3125 "Hz. Aişe (radıyallahu anha) anlatıyor: "Ramazan (farz olmazdan) önce aşura orucu tutuluyordu. Ramazanın farziyeti indikten sonra onu dileyen tuttu, dileyen de tutmadı."
Buhari, Savm 69, Hacc 1, 47, Menakıbu'l-Ensar 26, Tefsir, Bakara 24; Müslim, Sıyam 115; Muvatta, 33, Ebu Davud, Savm 64, (2442, 2443); Tirmizi, Savm 49, (753).

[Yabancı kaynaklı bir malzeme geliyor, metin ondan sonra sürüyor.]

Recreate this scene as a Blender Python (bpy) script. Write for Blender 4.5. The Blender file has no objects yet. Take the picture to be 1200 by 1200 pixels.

3127 "Kays İbnu Sa'd İbnu Ubade (radıyallahu anhüma) anlatıyor: "Biz aşura günü oruç tutuyor ve sadaka-ı fıtrı ödüyorduk. Ramazan orucunun farziyyeti ve zekat emri inince artık onunla emredilmedik, ondan yasaklanmadık da, biz onu yapıyorduk."
Nesai, Zekat 35, (5, 49).

3133 "Hüneyde İbnu Halid hanımından, o da Resulullah (aleyhissalatu vesselam)'ın zevcelerinden birinden anlatıyor: "Resulullah (aleyhissalatu vesselam) Zilhicce'den dokuz günle aşura günü oruç tututardı. Bir de her aydan üç gün, ayın ilk pazartesi ile perşembe günü oruç tutardı."
Ebu Davud, Savm 61, (2437); Nesai, Savm 83, (4, 220).